Easter does it
A Warwickshire Gypsy camp set up over the Easter 2008 holiday weekend has won temporary planning permission for another 4 years. Jake Bowers reports.
The site at Darlingscott, Shipston-on-Stour
At the time it was described as a military operation. On March 22nd 2008, 16 Gypsy families, tired of being evicted from land across Warwickshire, decided to do things for themselves. They entered a field they had bought in Darlingscott, Shipston-on-Stour and started building their own site.
Five months of planning came into action and 48 hours later they had installed water and electricity, put up fences and put down hardcore for 16 family plots. Over a weekend, 16 Gypsy families had achieved in a weekend what hundreds of council officers had failed to do for years. They had established a home.
Unfortunately for them, their nearest neighbour was Tessa Jowell, the government minister responsible for organising the 2012 London Olympics. “Gypsy Hell for Tessa” screamed the Sun newspaper; others joked that if the construction of the Olympics was given to Gypsies, the construction would definitely come in before time and under budget.

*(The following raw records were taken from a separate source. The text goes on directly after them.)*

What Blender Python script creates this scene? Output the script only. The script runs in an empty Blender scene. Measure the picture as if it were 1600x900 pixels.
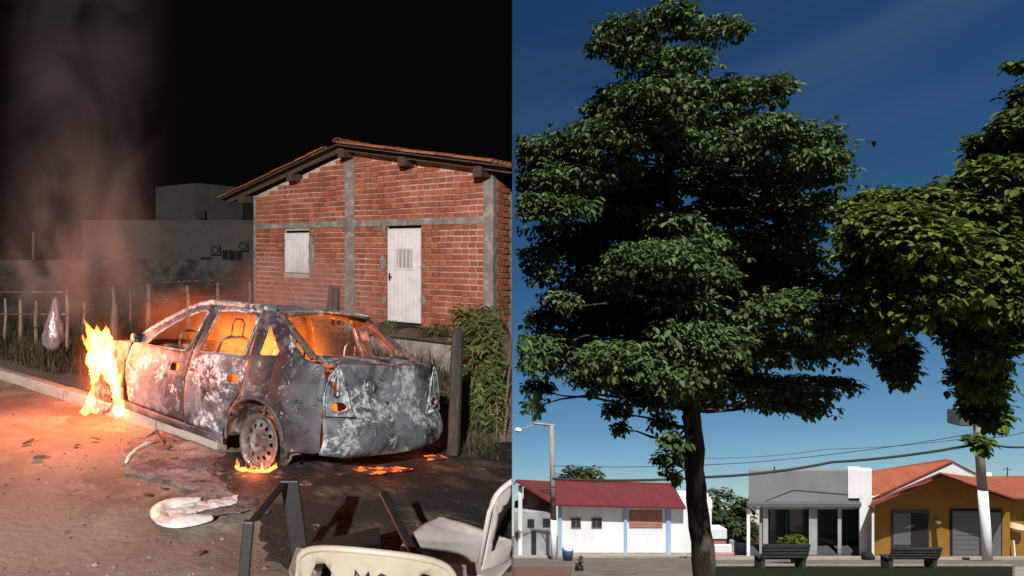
import bpy, bmesh, math, random
from mathutils import Vector, Matrix, noise
R = math.radians
random.seed(7)
sc = bpy.context.scene
C = sc.collection
# ---------------------------------------------------------------- camera, sky, sun, exposure
F, CX, CY, H = 1040.0, 400.0, 385.0, 1.78       # focal length and principal point in 1600x900 pixels, eye height
SEAM = 0.3846                                    # the night place lies left of X = SEAM*Y, the day place right of it
cam_d = bpy.data.cameras.new('camera'); cam = bpy.data.objects.new('camera', cam_d); C.objects.link(cam)
cam.location = (0, 0, H); cam.rotation_euler = (R(90), 0, 0)
cam_d.sensor_width = 36; cam_d.lens = 36*F/1600
cam_d.shift_x = (800-CX)/1600; cam_d.shift_y = -(450-CY)/1600
cam_d.clip_start = .05; cam_d.clip_end = 3000
sc.camera = cam
SUN_EL, SUN_AZ = 59, math.atan(SEAM)             # sun behind the camera
w = bpy.data.worlds.new('World'); sc.world = w; w.use_nodes = True
nt = w.node_tree; nt.nodes.clear()
wo = nt.nodes.new('ShaderNodeOutputWorld'); bg = nt.nodes.new('ShaderNodeBackground')
sky = nt.nodes.new('ShaderNodeTexSky'); sky.sky_type = 'NISHITA'; sky.sun_disc = False
sky.sun_elevation = R(SUN_EL); sky.sun_rotation = math.pi + SUN_AZ
sky.altitude = 1500; sky.air_density = 1.0; sky.dust_density = .1; sky.ozone_density = 2.0
tc = nt.nodes.new('ShaderNodeTexCoord'); mp = nt.nodes.new('ShaderNodeMapping')
mp.inputs['Rotation'].default_value = (R(23.4), 0, 0)      # sky rotated so its horizon lies low, at the day side's lower horizon line
nt.links.new(tc.outputs['Generated'], mp.inputs['Vector']); nt.links.new(mp.outputs[0], sky.inputs['Vector'])
gam = nt.nodes.new('ShaderNodeHueSaturation'); gam.inputs['Saturation'].default_value = 1.2; gam.inputs['Value'].default_value = .675
nt.links.new(sky.outputs[0], gam.inputs['Color']); 
gm = nt.nodes.new('ShaderNodeGamma'); gm.inputs[1].default_value = 1.3; nt.links.new(gam.outputs[0], gm.inputs[0])
cmap = nt.nodes.new('ShaderNodeMapping'); cmap.inputs['Scale'].default_value = (1.5, 1.5, 9); nt.links.new(mp.outputs[0], cmap.inputs[0])
cn = nt.nodes.new('ShaderNodeTexNoise'); cn.inputs['Scale'].default_value = 1.6; cn.inputs['Detail'].default_value = 7; cn.inputs['Distortion'].default_value = .4; nt.links.new(cmap.outputs[0], cn.inputs['Vector'])
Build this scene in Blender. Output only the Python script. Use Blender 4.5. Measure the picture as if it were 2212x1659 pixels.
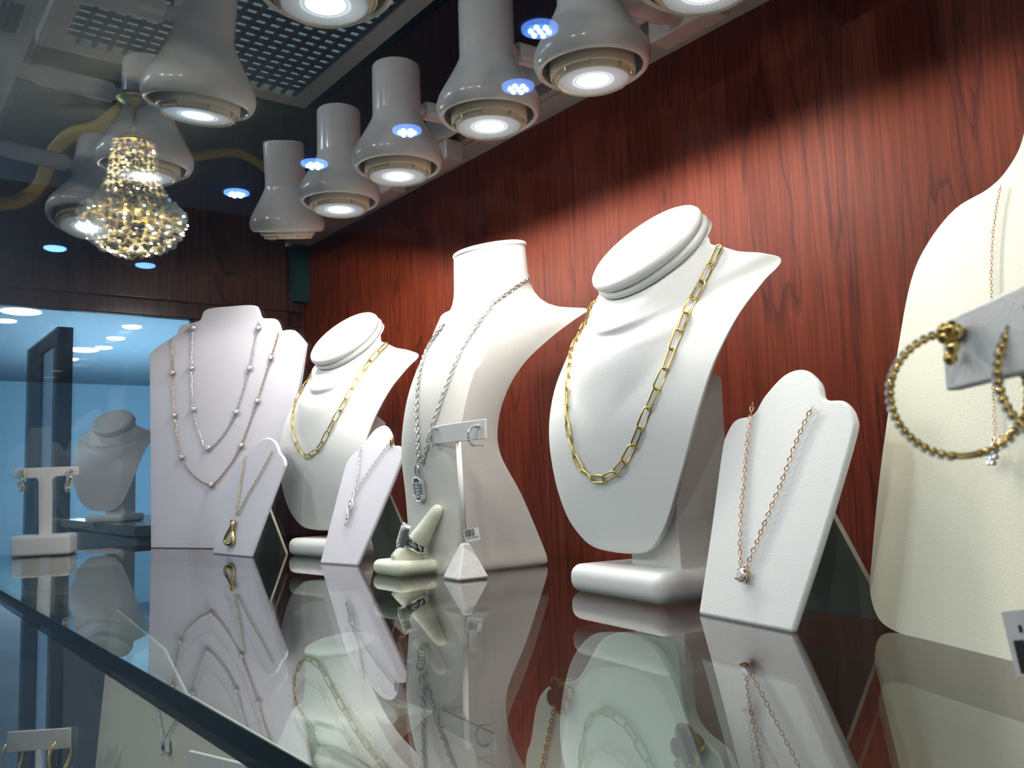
import bpy, bmesh, math, random
from mathutils import Vector, Matrix
from mathutils.bvhtree import BVHTree
import numpy as np

for o in list(bpy.data.objects): bpy.data.objects.remove(o)
C = bpy.context.scene.collection
S = 0.085                    # one unit of the layout = camera height above the glass shelf (metres)
random.seed(7)
rng = random.Random(11)

# ------------------------------------------------------------------ camera
F_PX, CX, CY = 1915.0, 1106.0, 829.5
def nz(v):
    v = np.array(v, float); return v/np.linalg.norm(v)
UPc = nz([500-CX, -17600-CY, F_PX])
LFc = nz([-350-CX, 1077-CY, F_PX]); LFc = nz(LFc-UPc*LFc.dot(UPc))
Xc = -LFc; Yc = np.cross(UPc, Xc)
R = np.array([Xc, Yc, UPc])
def ray(px, py): return R @ nz([px-CX, py-CY, F_PX])
def at(px, py, ax, val):
    """point (layout units) where the sight line of a photo pixel meets the plane axis=val"""
    d = ray(px, py); c = np.array([0., 0., 1.]); t = (val-c[ax])/d[ax]; return c+t*d
V = lambda p: Vector((float(p[0]), float(p[1]), float(p[2])))*S
cam_d = bpy.data.cameras.new('camera'); cam = bpy.data.objects.new('camera', cam_d); C.objects.link(cam)
M = Matrix(((R[0][0], -R[0][1], -R[0][2], 0), (R[1][0], -R[1][1], -R[1][2], 0), (R[2][0], -R[2][1], -R[2][2], S), (0, 0, 0, 1)))
cam.matrix_world = M
cam_d.sensor_width = 36; cam_d.lens = F_PX/2212*36; cam_d.clip_start = 0.005; cam_d.clip_end = 200
cam_d.dof.use_dof = True; cam_d.dof.focus_distance = 0.72; cam_d.dof.aperture_fstop = 45.0
bpy.context.scene.camera = cam

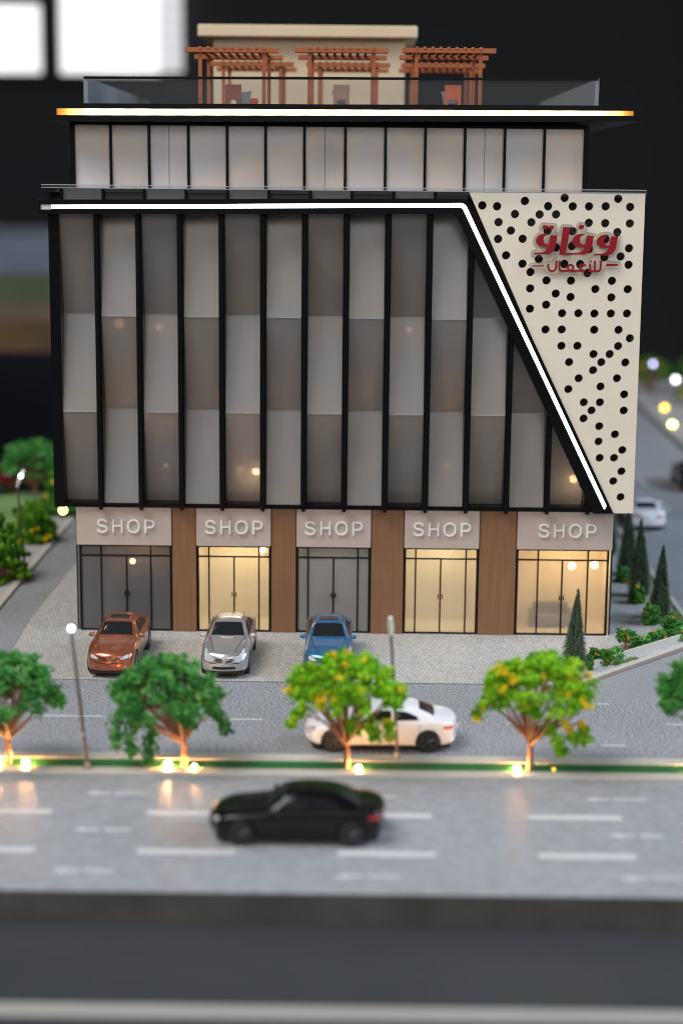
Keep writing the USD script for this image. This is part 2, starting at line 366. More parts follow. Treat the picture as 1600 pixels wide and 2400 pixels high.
# rear road joins the streets on both sides of the building
rear = Polygon([(-519, -209), (519, -209), (519, -96), (519, -60), (300, -12), (300, 300), (325, 1249), (200, 1249), (196, 500), (196, 0), (184, -24), (117, -96.4), (-143, -96.4), (-160, -94), (-172, -84), (-179.5, -56), (-182.3, 0), (-182.6, 30), (-182.1, 70), (-180, 171), (-179, 419), (-204, 419), (-204, -30), (-215, -70), (-240, -96), (-519, -96)])
road = struct('rear_road', ext_xy(rear, -0.5, 0.0), M['asphalt'])
court = Polygon([(-143, -96), (117, -96), (180, -24), (192, 0), (192, 400), (-179, 400), (-179.6, 171), (-181.7, 70), (-182.2, 30), (-181.9, 0), (-179.2, -56), (-171.7, -83.6), (-160, -93.6)])
forecourt = struct('forecourt', ext_xy(court, -0.5, 0.35), M['pavers'])
struct('left_sidewalk', [box(-518, -209, -90, 419, -0.5, 1.2)], M['sidewalk'])
struct('left_kerb', box(-208.8, -204.2, -60, 419, -0.5, 1.8, 0.3), M['kerb'])
struct('lawn', box(-517, -224, 100, 418, 1.2, 1.7), M['turf_pale'])
struct('right_sidewalk', ext_xy(Polygon([(306, -8), (518, -50), (560, 1248), (331, 1248), (306, 300)]), -0.5, 1.4), M['sidewalk'])
# central reservation: two kerbs and a flocked strip
struct('median_kerb', box(-519, 519, -217.4, -209.2, -0.5, 1.3, 0.35), M['kerb'])
struct('median_kerb', box(-519, 519, -235.4, -228.4, -0.5, 1.3, 0.35), M['kerb'])
tag(obj('grass_strip', box(-519, 519, -228.3, -217.5, -0.5, 0.8), M['grass']), 'narrow strip of dark green flock grass between the two pale median kerbs', 'grass', kind='stuff')


def dash(parent, x0, x1, y0, y1, z=0.0):
    obj('lane_dash', box(x0, x1, y0, y1, z - 0.05, z + 0.06), M['white_print'], parent)


def arrow(parent, x0, x1, yc, z=0.0):
    s = 1.0
    head = Polygon([(x0, yc), (x0 + 5.5, yc - 2.4), (x0 + 5.5, yc - 0.9), (x0 + 10.5, yc - 0.9), (x0 + 10.5, yc + 0.9), (x0 + 5.5, yc + 0.9), (x0 + 5.5, yc + 2.4)])
    tail = Polygon([(x0 + 12.5, yc - 1.0), (x1, yc - 0.8), (x1, yc + 0.8), (x0 + 12.5, yc + 1.0)])
    obj('lane_arrow', ext_xy(unary_union([head, tail]), z - 0.05, z + 0.06), M['white_print'], parent)


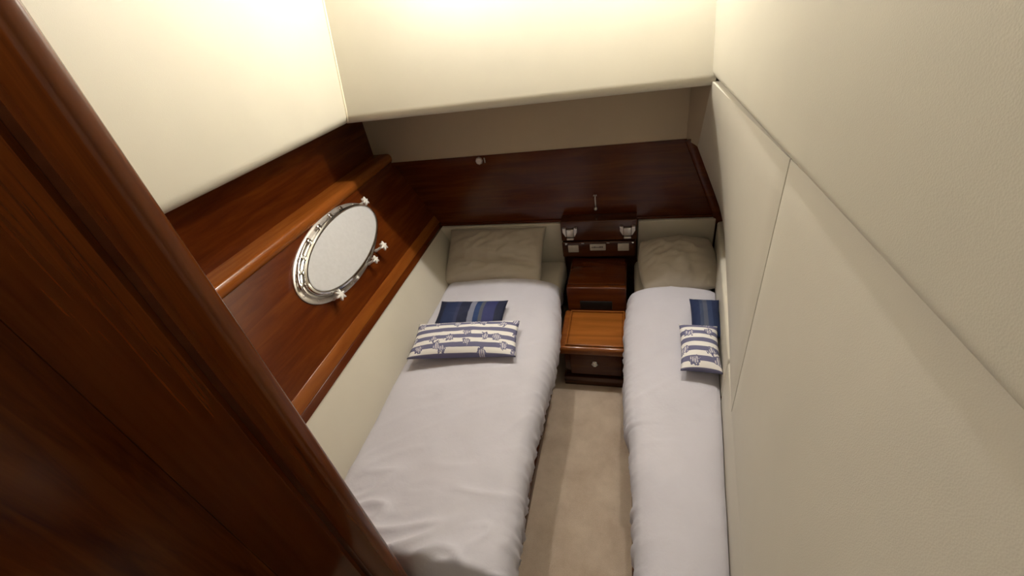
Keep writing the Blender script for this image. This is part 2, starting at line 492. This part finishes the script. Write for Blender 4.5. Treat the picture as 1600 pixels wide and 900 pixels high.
def tapered(name, x0, gap, y0, y1, z0, z1, mat, bev):
    return hexa(name, [(x0, y0, z0), (x0, y1, z0), (x0, y1, z1), (x0, y0, z1),
                       (xr(y0) - gap, y0, z0), (xr(y1) - gap, y1, z0), (xr(y1) - gap, y1, z1), (xr(y0) - gap, y0, z1)], mat, tb, bev, 3)
tapered('base', .045, .012, .42, 2.215, 0, .255, M_DARKWOOD, .006)
tapered('mattress', .030, .010, .43, 2.215, .256, .392, M_SHEET, .03)
box('plinth_rail', .020, .045, .42, 1.60, 0, .055, M_WOOD_Y, tb, .005)
def duvet(name, label, left, right, y_foot, y_head, seed, edge_left=False, nu=110, nv=190, amp=1.0, foot=.022):
    """left(y), right(y): plan borders; the free side hangs down, the other is tucked."""
    b = bmesh.new(); rows = []
    uvl = b.loops.layers.uv.new('UVMap')
    for j in range(nv + 1):
        v = j / nv
        y = y_foot + (y_head - y_foot) * v
        dh = (y_head - y); df = (y - y_foot)
        # rounded ends: head edge folds down on the mattress, foot hangs
        zh = -.055 * max(0, 1 - dh / .075) ** 2
        zf = -.16 * max(0, 1 - df / .05) ** 2.2
        L, Rr = left(y), right(y)
        w = 1 if not edge_left else -1
        if not edge_left:
            ctrl = [(L, .408), (L + .035, .432), (L + .16, .448), ((L + Rr) / 2, .462), (Rr - .17, .462), (Rr - .07, .448), (Rr - .018, .415), (Rr, .365), (Rr - .008, .31), (Rr - .026, .25)]
        else:
            k = min(1, (Rr - L) / .42)
            ctrl = [(Rr, .428), (Rr - .03 * k, .442), (Rr - .10 * k, .456), ((L + Rr) / 2, .464), (L + .13 * k, .460), (L + .065 * k, .446), (L + .018 * k, .415), (L, .365), (L + .008, .31), (L + .022, .25)]
        pts = curve_pts([(p[0], p[1], 0) for p in ctrl], nu)
        row = []
        for i, p in enumerate(pts):
            u = i / nu
            P = Vector((p.x, y, p.y))
            side = max(0, (u - .68) / .32)
            top = 1 - side
            q = Vector((P.x + seed, y, P.z))
            n1 = noise.fractal(q * 3.2, 1.0, 2.0, 3)
            # creases: ridged noise, strongest near the foot and along the hanging edge
            d = Vector((q.x * 3 + q.y * 2, q.y * 9 - q.x * 5, seed))
            rid = 1 - abs(noise.noise(d)) * 2.2
            rid = max(0, rid) ** 3
            d2 = Vector((q.x * 4, q.y * 26, seed + q.z * 3))
            rid2 = max(0, 1 - abs(noise.noise(d2)) * 2.4) ** 2
            footw = max(0, 1 - df / .40) ** 1.3
            rid = max(rid, .75 * footw * max(0, 1 - abs(noise.noise(d * 2.1 + Vector((3, 1, 7)))) * 2.4) ** 2)
            disp = .010 * n1 * amp + rid * (.0022 + foot * footw) * amp * top - .0
            disp += side * (rid2 * .022 + noise.noise(Vector((seed, y * 7, q.z * 5))) * .012)
            if u > .6: disp += math.sin((u - .6) / .4 * math.pi) * rid2 * .011
            z = P.z + disp * (1 - side * .8) + (zh + zf) * (1 - .6 * side)
            x = P.x + w * disp * side * 1.1
            tuck = min(1, u / .05)
            yy = y + rid * .004
            if footw > 0: x -= w * side * .0
            row.append(b.verts.new((x, yy, z)))
        rows.append(row)
    for j in range(nv):
        for i in range(nu):
            fc = b.faces.new((rows[j][i], rows[j][i + 1], rows[j + 1][i + 1], rows[j + 1][i]))
    o = finish(name, b, M_DUVET, None, True)
    me = o.data
    # make the shell face upward, then thicken it
    if me.polygons[len(me.polygons) // 3].normal.z < 0:
        me.flip_normals()
    sd = o.modifiers.new('thickness', 'SOLIDIFY'); sd.thickness = .010; sd.offset = -1
    tag(o, label, 'duvet', 'lavender grey duvets')
    return o
def ltuck(y): return cl(y, .44) + .012
def lright(y):
    base = -.330 + .012 * math.sin(y * 5)
    if y > 1.35: base -= .045 * min(1, (y - 1.35) / .5)
    return base
duvet('duvet', 'lavender grey duvet spread over the wider left bed', ltuck, lright, .398, 1.955, 3.1)
def rleft(y):
    return -.002 + .014 * math.sin((y - .2) * 4.2) + (.01 if y < 1 else 0) - .010 * max(0, 1 - abs(y - 1.6) / .25)
duvet('duvet', 'lavender grey duvet spread over the narrower right bed', rleft, lambda y: xr(y) - .002, .30, 1.885, 12.45, True, nu=80, foot=.004)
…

The Sun described it as “every homeowners nightmare, they rumbled on with no one around to stop them”. One of the men involved, Tom Brazil saw it differently, he said: “I can understand that people living nearby will be upset, but they have got to appreciate that we have got children who need to go to school to get on in life. We just want a permanent home.” To prove that point, the families applied for planning permission the day they finished building the site.
At a public enquiry in December, Stratford-on-Avon District Council’s decision to refuse planning permission for a Gypsy sitet was heard by an independent planning inspector following an appeal by Ernest Wilson and Families and the appeal has been allowed. The Inspector has now granted a temporary planning permission for the 16 pitch Gypsy site.
A spokeswoman for Stratford-on-avon District Council said: “The temporary permission has been granted due to the existing significant shortfall of Gypsy sites within the district and the personal circumstances of the families. There is a reasonable expectation that new Gypsy sites will become available to meet that need at the end of the temporary planning permission.”
According to the Inspector a temporary permission of 4 years would “provide the opportunity for the appellants to search for alternative sites and for the children on the site to make a seamless as possible transfer to alternative schools should this be necessary”.
“We stand by the Inspector’s decision to grant temporary planning permission for those named individuals and remind the public that the District Council continues to take any planning breaches seriously,” says Councillor Stuart Beese, Portfolio Holder for Planning.
The question is, when the 4 years are up, will these 16 Gypsy families face another Olympic struggle to get what most other people take for granted?